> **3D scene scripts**
◇ ◇ ◇ ◇
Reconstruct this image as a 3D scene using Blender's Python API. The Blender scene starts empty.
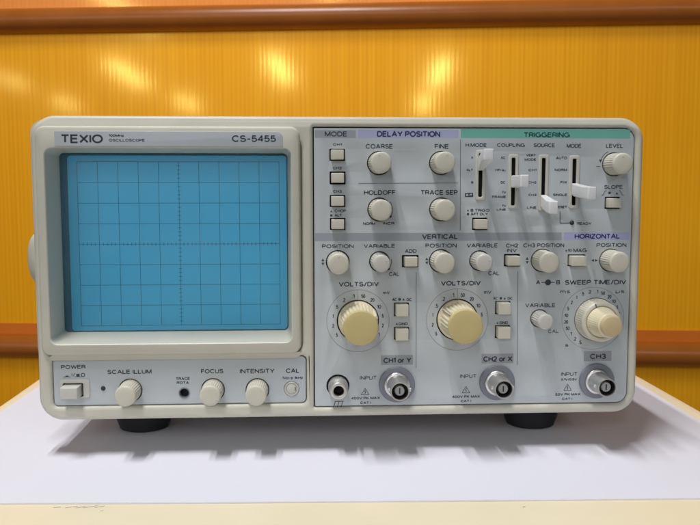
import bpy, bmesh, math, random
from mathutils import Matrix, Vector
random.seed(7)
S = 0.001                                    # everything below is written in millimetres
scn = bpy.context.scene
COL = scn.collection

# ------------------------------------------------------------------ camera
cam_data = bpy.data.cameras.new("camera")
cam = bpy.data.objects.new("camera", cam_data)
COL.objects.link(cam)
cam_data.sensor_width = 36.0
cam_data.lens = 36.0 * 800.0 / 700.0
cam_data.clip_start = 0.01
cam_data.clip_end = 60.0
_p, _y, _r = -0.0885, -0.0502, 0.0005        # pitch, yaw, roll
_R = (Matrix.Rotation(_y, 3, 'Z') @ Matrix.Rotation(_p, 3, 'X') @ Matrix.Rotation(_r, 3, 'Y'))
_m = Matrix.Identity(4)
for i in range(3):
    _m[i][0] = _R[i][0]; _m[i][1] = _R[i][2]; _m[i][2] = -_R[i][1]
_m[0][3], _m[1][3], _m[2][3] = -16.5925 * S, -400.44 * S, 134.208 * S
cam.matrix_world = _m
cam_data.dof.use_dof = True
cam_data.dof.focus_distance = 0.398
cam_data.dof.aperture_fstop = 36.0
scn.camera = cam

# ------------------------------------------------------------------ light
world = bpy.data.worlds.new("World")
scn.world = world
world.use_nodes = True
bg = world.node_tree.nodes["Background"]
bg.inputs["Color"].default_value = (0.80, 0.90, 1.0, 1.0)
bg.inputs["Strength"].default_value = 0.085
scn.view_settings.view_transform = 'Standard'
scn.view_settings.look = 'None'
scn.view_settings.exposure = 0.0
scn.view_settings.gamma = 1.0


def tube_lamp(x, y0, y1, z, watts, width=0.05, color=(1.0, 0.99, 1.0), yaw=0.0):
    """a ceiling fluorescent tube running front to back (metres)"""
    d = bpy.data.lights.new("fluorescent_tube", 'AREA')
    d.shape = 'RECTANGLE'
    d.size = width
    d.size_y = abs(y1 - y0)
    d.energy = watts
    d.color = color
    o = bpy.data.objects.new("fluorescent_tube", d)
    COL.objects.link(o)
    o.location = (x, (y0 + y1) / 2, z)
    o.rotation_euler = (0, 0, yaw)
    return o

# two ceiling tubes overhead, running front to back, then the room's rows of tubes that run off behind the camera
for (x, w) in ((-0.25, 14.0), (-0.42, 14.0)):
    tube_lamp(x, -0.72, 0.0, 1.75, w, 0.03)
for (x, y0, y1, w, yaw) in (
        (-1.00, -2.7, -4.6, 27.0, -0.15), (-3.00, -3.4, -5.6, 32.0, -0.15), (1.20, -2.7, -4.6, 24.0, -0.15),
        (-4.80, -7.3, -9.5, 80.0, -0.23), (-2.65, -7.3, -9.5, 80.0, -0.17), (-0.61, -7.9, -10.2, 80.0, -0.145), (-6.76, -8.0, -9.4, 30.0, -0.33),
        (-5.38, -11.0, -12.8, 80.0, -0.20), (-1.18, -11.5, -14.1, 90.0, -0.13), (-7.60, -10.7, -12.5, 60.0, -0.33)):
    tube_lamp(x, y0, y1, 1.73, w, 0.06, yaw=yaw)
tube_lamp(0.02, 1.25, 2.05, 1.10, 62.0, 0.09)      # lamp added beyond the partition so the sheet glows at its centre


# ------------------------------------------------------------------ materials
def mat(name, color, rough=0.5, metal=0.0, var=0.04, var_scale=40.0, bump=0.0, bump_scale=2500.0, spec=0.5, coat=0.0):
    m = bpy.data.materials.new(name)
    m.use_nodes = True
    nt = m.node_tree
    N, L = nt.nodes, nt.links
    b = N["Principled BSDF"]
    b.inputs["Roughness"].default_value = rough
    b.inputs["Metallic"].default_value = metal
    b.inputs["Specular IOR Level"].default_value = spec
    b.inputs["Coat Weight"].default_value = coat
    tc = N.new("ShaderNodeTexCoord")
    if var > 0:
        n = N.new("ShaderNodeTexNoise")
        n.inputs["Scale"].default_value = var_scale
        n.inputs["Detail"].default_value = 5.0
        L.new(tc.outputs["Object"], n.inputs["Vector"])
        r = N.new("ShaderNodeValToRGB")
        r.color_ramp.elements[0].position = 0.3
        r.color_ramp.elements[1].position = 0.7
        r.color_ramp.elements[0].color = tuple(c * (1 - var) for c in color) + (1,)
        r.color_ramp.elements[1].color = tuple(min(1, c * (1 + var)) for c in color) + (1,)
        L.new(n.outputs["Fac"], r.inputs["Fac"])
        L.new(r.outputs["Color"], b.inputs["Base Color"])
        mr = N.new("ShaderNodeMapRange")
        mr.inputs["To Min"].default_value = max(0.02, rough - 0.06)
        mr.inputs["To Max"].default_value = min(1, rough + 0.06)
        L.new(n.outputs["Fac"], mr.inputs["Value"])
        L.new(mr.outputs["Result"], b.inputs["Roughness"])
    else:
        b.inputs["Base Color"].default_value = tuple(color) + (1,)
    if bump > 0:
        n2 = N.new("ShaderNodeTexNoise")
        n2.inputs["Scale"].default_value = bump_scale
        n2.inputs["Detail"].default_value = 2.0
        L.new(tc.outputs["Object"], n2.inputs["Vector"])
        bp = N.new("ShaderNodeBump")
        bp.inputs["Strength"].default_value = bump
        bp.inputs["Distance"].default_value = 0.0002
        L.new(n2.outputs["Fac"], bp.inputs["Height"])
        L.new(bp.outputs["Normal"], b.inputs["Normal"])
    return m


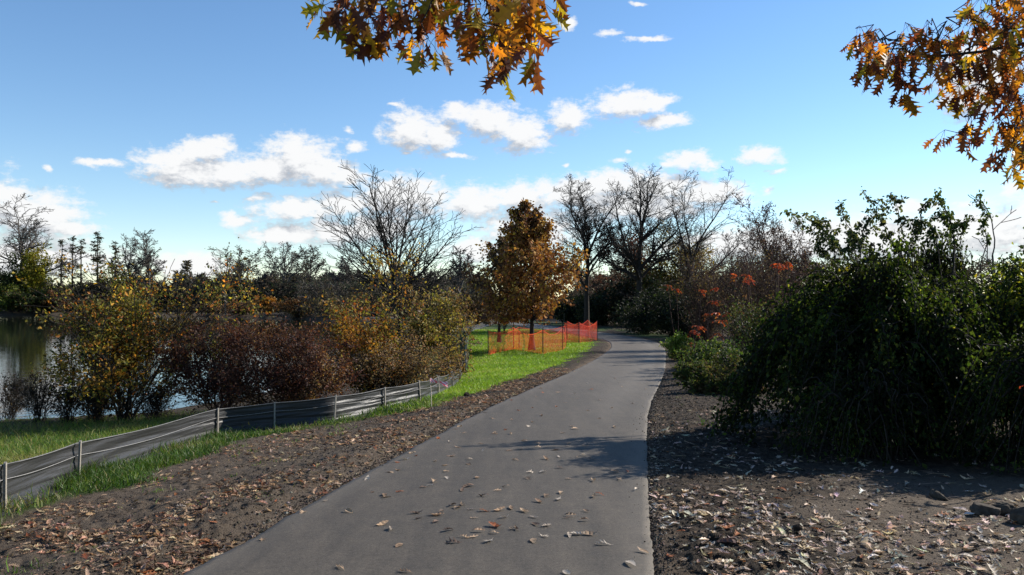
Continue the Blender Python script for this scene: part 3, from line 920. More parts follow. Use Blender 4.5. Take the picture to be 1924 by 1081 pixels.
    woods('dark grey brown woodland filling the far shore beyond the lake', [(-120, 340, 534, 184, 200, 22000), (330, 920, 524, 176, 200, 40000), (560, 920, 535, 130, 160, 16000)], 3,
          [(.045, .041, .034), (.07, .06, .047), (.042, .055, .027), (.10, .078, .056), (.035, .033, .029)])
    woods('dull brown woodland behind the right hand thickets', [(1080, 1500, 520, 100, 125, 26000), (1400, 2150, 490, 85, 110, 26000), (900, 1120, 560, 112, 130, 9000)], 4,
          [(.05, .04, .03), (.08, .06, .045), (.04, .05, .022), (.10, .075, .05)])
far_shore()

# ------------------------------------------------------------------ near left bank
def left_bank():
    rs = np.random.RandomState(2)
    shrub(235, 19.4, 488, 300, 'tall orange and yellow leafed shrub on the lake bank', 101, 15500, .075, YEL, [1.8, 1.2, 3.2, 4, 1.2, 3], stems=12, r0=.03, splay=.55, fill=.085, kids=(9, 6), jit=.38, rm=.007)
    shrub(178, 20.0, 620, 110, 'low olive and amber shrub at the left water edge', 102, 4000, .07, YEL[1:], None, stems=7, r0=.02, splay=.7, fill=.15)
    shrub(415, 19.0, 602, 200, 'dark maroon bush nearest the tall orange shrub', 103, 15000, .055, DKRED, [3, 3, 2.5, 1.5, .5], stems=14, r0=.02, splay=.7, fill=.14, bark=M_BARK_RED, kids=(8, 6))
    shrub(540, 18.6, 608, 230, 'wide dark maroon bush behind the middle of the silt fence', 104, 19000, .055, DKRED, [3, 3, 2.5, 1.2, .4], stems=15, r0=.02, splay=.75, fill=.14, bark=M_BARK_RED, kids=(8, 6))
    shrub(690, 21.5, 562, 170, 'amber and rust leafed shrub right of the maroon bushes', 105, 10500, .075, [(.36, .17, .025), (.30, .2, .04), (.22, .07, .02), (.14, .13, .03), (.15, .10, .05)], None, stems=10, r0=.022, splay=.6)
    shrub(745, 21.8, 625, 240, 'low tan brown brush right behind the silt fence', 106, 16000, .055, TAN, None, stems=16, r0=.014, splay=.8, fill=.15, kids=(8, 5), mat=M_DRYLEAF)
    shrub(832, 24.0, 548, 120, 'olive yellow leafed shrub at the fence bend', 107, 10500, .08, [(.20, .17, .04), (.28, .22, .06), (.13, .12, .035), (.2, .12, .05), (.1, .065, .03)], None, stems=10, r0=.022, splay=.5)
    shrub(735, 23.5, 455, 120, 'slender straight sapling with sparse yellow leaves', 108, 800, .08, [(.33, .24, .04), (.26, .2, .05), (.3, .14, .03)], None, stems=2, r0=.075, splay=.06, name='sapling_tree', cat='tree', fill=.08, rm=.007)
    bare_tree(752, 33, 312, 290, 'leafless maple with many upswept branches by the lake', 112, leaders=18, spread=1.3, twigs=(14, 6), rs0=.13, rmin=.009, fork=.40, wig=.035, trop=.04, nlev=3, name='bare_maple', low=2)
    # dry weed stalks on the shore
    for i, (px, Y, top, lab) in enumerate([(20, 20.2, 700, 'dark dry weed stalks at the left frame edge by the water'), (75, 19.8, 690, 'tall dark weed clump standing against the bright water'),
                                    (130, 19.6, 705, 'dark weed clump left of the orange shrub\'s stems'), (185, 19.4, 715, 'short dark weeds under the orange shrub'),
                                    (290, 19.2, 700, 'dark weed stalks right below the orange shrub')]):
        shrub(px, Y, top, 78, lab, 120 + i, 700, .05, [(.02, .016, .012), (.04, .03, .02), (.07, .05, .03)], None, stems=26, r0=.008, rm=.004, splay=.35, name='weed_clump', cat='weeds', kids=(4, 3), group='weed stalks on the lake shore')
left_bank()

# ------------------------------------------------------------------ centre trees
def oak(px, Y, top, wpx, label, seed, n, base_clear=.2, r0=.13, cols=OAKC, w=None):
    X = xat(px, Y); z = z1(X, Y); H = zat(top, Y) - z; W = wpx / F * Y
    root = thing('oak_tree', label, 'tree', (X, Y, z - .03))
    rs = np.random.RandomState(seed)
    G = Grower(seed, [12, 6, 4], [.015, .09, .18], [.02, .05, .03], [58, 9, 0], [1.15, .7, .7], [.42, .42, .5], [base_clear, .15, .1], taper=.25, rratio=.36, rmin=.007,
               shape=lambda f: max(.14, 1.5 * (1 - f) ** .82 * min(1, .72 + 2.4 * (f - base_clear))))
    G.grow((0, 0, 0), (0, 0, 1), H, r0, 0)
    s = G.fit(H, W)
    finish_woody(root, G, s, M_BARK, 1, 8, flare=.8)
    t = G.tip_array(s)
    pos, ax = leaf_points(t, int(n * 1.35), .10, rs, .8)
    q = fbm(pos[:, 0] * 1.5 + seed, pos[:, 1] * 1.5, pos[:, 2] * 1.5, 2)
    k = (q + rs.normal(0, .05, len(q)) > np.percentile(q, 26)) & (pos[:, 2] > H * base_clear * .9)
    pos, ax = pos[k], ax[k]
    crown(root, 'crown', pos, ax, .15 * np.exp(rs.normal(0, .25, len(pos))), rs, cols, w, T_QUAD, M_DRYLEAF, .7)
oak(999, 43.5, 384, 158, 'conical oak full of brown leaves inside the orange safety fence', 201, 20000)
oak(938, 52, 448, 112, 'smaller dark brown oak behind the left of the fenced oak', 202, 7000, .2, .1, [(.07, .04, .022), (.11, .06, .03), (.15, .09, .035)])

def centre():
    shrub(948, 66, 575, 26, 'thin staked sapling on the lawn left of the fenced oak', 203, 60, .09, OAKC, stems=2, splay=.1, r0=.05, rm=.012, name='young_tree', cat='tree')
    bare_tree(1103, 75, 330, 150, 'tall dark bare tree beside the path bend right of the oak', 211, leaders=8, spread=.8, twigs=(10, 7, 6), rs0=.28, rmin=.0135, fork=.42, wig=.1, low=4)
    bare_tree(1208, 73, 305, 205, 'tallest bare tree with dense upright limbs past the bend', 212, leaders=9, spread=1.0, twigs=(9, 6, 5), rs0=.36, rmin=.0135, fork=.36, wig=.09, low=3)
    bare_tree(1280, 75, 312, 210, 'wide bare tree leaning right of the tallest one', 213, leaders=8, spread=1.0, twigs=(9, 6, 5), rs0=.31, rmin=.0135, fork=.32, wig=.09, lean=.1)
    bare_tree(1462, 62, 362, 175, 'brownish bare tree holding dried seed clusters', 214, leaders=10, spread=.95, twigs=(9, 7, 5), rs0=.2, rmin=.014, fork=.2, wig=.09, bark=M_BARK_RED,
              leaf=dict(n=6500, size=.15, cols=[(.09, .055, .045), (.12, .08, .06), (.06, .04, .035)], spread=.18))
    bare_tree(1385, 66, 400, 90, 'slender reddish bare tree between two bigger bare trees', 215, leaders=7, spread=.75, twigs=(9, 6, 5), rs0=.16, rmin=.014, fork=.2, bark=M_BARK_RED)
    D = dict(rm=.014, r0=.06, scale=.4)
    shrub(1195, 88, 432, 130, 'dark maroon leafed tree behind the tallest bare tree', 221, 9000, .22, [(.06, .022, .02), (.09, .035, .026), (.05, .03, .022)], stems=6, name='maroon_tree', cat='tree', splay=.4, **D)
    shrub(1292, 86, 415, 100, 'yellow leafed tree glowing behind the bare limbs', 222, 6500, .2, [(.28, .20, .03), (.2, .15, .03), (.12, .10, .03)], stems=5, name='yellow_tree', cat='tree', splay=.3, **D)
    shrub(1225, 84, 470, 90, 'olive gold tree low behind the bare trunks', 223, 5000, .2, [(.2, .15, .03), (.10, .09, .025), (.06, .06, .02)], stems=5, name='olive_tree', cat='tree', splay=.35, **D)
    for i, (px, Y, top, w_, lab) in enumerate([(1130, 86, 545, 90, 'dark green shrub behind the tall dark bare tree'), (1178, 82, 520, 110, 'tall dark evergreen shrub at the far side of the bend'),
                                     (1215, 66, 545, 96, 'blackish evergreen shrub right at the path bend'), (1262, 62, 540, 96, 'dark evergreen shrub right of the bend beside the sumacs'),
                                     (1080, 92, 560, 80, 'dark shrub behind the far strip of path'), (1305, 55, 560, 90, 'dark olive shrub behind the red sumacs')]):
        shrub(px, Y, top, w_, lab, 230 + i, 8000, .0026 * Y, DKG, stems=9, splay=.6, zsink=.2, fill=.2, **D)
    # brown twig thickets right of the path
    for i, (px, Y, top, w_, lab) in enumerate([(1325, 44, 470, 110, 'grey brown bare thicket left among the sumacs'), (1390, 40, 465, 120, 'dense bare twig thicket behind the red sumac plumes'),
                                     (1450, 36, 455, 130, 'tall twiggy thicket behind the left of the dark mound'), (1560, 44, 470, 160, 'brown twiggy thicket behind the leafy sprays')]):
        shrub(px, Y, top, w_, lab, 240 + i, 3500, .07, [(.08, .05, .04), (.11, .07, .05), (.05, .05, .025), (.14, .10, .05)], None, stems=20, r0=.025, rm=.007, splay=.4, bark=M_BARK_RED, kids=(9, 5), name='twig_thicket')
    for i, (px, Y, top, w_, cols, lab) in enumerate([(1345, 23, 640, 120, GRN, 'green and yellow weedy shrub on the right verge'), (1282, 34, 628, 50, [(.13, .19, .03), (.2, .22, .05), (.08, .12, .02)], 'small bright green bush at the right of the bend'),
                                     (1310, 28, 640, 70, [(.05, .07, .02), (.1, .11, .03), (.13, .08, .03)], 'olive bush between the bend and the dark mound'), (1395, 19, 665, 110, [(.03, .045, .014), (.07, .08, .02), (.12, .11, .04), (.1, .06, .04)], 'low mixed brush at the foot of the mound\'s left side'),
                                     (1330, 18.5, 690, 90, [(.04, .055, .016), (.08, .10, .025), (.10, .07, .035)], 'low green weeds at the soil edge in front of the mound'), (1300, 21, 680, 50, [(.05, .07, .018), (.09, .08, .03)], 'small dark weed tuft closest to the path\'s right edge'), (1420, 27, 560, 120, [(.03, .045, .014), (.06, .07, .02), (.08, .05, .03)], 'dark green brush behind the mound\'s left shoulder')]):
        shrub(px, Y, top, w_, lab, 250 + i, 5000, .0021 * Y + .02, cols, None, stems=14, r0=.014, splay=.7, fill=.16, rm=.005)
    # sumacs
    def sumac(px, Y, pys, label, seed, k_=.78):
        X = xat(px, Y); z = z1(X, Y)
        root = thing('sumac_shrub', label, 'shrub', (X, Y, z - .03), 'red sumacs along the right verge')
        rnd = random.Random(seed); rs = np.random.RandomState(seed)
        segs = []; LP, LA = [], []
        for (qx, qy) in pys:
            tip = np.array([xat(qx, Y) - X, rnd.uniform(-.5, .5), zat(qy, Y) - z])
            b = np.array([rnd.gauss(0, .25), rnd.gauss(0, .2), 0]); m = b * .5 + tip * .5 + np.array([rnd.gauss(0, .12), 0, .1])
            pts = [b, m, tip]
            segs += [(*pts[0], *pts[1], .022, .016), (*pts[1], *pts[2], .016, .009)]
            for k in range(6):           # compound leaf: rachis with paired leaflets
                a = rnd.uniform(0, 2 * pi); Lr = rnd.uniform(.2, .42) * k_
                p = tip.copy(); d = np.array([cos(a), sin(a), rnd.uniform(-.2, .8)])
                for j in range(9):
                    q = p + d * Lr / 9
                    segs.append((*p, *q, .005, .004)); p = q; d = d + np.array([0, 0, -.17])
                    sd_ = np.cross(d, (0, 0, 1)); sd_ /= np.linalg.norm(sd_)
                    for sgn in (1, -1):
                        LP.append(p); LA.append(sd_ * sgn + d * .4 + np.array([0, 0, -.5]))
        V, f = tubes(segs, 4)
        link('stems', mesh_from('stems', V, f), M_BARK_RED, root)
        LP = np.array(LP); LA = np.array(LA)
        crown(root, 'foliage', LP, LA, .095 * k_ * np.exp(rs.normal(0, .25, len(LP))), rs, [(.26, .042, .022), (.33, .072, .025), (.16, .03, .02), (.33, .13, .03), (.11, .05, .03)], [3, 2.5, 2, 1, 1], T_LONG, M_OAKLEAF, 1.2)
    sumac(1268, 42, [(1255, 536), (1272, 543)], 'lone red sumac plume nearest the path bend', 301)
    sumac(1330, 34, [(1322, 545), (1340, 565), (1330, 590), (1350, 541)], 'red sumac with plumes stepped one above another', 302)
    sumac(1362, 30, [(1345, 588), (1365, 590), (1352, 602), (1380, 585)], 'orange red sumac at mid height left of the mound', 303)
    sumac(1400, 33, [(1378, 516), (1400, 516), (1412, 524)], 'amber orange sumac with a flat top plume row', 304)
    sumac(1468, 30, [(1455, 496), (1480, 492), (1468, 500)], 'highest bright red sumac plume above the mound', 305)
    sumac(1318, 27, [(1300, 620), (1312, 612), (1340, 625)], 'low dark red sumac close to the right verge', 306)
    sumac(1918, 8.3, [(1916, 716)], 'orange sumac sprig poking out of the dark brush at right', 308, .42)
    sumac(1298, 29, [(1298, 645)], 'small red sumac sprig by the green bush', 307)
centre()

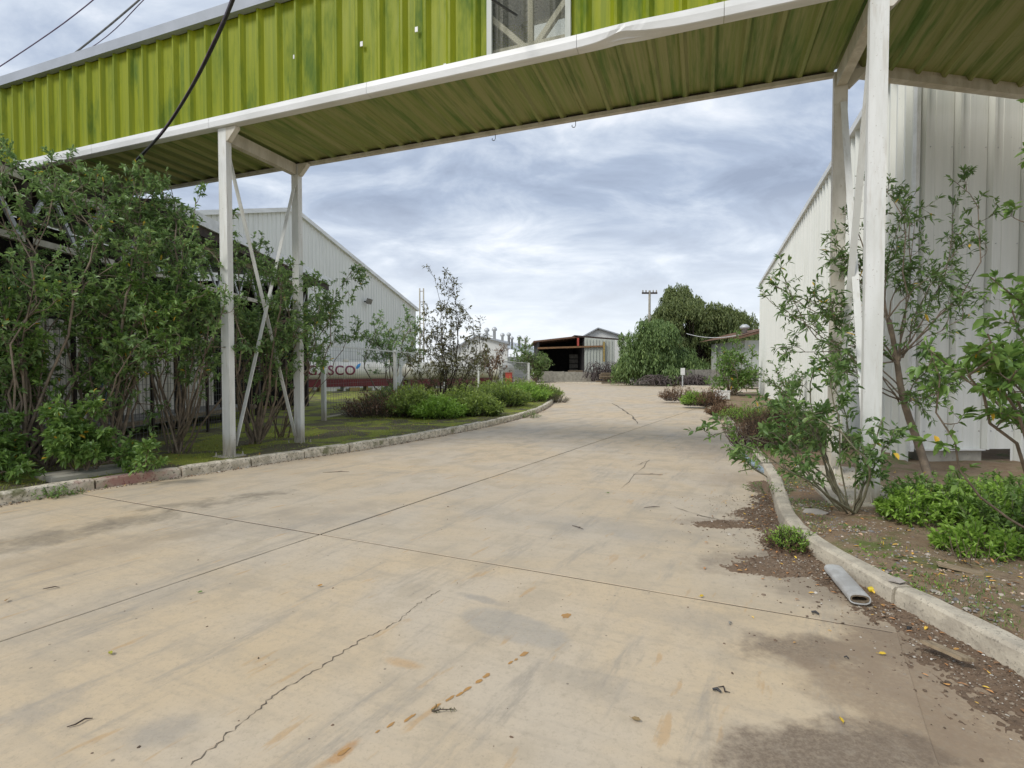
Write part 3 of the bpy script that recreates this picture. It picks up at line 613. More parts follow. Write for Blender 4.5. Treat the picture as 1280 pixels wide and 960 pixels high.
◇ ◇ ◇ ◇
> **DIRECTIVE**
Your task is to output exactly the lines from the one with "Continue the Blender" through the one with "far_shore()", counting both ends.

> **FULL SOLUTION**
Continue the Blender Python script for this scene: part 3, from line 920. More parts follow. Use Blender 4.5. Take the picture to be 1924 by 1081 pixels.
    woods('dark grey brown woodland filling the far shore beyond the lake', [(-120, 340, 534, 184, 200, 22000), (330, 920, 524, 176, 200, 40000), (560, 920, 535, 130, 160, 16000)], 3,
          [(.045, .041, .034), (.07, .06, .047), (.042, .055, .027), (.10, .078, .056), (.035, .033, .029)])
    woods('dull brown woodland behind the right hand thickets', [(1080, 1500, 520, 100, 125, 26000), (1400, 2150, 490, 85, 110, 26000), (900, 1120, 560, 112, 130, 9000)], 4,
          [(.05, .04, .03), (.08, .06, .045), (.04, .05, .022), (.10, .075, .05)])
far_shore()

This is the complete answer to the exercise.